Which is why we look to the charts to tell us not what will happen, but what HAS happened. In my second to last post which was a conversation with SpotGamma (Kochuba), he predicted that once again monetary policy would push markets higher. Indeed, that was the case this week post-FOMC. But a funny thing has happened in March 2024 - the biggest asset bubbles - AI and Crypto both already peaked two weeks ago.


Which means that social mood, in this case "greed" also peaked two weeks ago.


The chart of the week is Momentum Tech which are the fastest growing stocks in the market. These stocks tend to outperform on the upside and crash the hardest on the downside. This is an equal weighted index so it is not unduly imbalanced by a handful of darling stocks such as Nvidia and Meta. What you notice is that there was a very large pullback at the mid-point of this rally at "b" which is not evident during the bull market rally preceding Gamestop. This is a telltale EWT sign that this is a corrective rally. Also the call/put ratio exceeds the prior two highs but the highest octane stocks are failing to make a new high.








What about Bitcoin, isn't that making a new all time high? Yes it did two weeks ago around the same time that AI peaked. However, the total Crypto market is NOT confirming Bitcoin. What we see is that the total Crypto market has the same chart as Momentum Tech.


This is a weekly chart:







What if you take Nvidia out of the Artificial Intelligence index and look solely at the TRUE AI companies that are delivering AI solutions to final customers, instead of delivering hardware to data centers.

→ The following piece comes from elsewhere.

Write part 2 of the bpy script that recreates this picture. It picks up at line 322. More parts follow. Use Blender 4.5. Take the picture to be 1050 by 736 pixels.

Then you get a much clearer picture of social mood.


The third wave down is a panic wave. Because traders went ALL IN believing that new all time highs are imminent, but the market reverses just slightly above the prior high at "a".






But here is where it gets interesting, because if we zoom in to the daily view on this right shoulder, you see that the biggest bubbles all peaked two weeks ago. And new highs peaked THREE months ago.








Despite record inflows, spot Bitcoin ETFs (and the underlying Bitcoin) are rolling over. Why?


Because in summary, just because someone pays a $million for a worthless brick yesterday it doesn't mean someone else will pay a $million today.